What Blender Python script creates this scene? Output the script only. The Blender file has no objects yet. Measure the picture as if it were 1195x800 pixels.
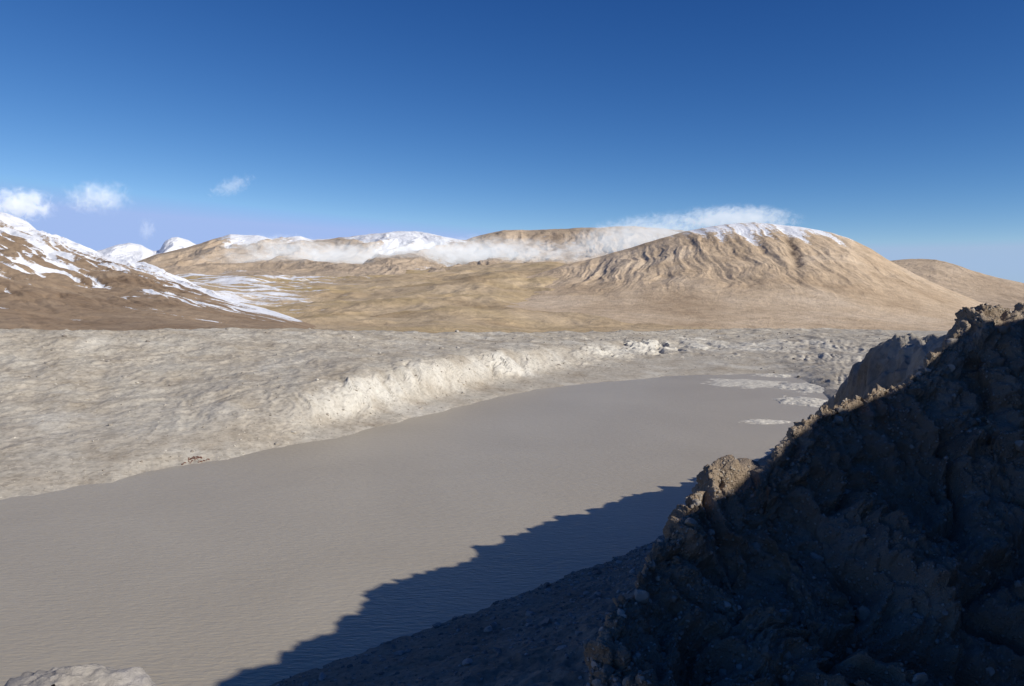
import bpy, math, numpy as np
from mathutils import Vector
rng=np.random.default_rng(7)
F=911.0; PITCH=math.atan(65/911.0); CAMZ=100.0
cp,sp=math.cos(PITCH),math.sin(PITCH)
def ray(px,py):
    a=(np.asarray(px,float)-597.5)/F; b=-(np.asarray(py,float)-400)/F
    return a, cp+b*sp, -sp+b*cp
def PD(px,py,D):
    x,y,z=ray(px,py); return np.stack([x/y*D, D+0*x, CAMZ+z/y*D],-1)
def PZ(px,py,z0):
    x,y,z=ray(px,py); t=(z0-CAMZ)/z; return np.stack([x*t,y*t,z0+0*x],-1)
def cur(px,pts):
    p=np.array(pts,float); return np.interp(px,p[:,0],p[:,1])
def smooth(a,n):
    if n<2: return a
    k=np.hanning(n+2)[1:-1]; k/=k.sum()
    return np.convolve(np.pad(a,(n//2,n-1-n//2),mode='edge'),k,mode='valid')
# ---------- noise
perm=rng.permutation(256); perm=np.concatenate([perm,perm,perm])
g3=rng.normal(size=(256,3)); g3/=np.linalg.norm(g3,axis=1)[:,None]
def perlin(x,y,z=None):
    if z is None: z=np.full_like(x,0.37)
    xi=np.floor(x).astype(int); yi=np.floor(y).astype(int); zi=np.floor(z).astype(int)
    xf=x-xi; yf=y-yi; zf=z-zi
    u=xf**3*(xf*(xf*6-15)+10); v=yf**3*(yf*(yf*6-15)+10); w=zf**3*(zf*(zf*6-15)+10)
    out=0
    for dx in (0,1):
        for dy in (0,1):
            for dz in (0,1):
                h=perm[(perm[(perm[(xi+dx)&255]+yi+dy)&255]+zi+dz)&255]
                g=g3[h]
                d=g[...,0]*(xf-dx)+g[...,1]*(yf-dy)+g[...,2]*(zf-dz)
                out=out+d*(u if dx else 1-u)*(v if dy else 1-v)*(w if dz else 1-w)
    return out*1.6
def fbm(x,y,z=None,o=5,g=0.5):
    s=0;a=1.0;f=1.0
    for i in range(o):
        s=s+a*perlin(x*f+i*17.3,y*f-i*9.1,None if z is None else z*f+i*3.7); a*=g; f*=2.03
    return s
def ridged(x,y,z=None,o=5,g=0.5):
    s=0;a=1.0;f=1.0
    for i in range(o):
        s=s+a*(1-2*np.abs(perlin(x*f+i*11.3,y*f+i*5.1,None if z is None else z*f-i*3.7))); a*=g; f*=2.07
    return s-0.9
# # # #
_Problem to work on_
Return the material word for word. Pictures are not part of the copy.

_Output of the exercise_
What Blender Python script creates this scene? Output the script only. The Blender file has no objects yet. Measure the picture as if it were 1195x800 pixels.
import bpy, math, numpy as np
from mathutils import Vector
rng=np.random.default_rng(7)
F=911.0; PITCH=math.atan(65/911.0); CAMZ=100.0
cp,sp=math.cos(PITCH),math.sin(PITCH)
def ray(px,py):
    a=(np.asarray(px,float)-597.5)/F; b=-(np.asarray(py,float)-400)/F
    return a, cp+b*sp, -sp+b*cp
def PD(px,py,D):
    x,y,z=ray(px,py); return np.stack([x/y*D, D+0*x, CAMZ+z/y*D],-1)
def PZ(px,py,z0):
    x,y,z=ray(px,py); t=(z0-CAMZ)/z; return np.stack([x*t,y*t,z0+0*x],-1)
def cur(px,pts):
    p=np.array(pts,float); return np.interp(px,p[:,0],p[:,1])
def smooth(a,n):
    if n<2: return a
    k=np.hanning(n+2)[1:-1]; k/=k.sum()
    return np.convolve(np.pad(a,(n//2,n-1-n//2),mode='edge'),k,mode='valid')
# ---------- noise
perm=rng.permutation(256); perm=np.concatenate([perm,perm,perm])
g3=rng.normal(size=(256,3)); g3/=np.linalg.norm(g3,axis=1)[:,None]
def perlin(x,y,z=None):
    if z is None: z=np.full_like(x,0.37)
    xi=np.floor(x).astype(int); yi=np.floor(y).astype(int); zi=np.floor(z).astype(int)
    xf=x-xi; yf=y-yi; zf=z-zi
    u=xf**3*(xf*(xf*6-15)+10); v=yf**3*(yf*(yf*6-15)+10); w=zf**3*(zf*(zf*6-15)+10)
    out=0
    for dx in (0,1):
        for dy in (0,1):
            for dz in (0,1):
                h=perm[(perm[(perm[(xi+dx)&255]+yi+dy)&255]+zi+dz)&255]
                g=g3[h]
                d=g[...,0]*(xf-dx)+g[...,1]*(yf-dy)+g[...,2]*(zf-dz)
                out=out+d*(u if dx else 1-u)*(v if dy else 1-v)*(w if dz else 1-w)
    return out*1.6
def fbm(x,y,z=None,o=5,g=0.5):
    s=0;a=1.0;f=1.0
    for i in range(o):
        s=s+a*perlin(x*f+i*17.3,y*f-i*9.1,None if z is None else z*f+i*3.7); a*=g; f*=2.03
    return s
def ridged(x,y,z=None,o=5,g=0.5):
    s=0;a=1.0;f=1.0
    for i in range(o):
        s=s+a*(1-2*np.abs(perlin(x*f+i*11.3,y*f+i*5.1,None if z is None else z*f-i*3.7))); a*=g; f*=2.07
    return s-0.9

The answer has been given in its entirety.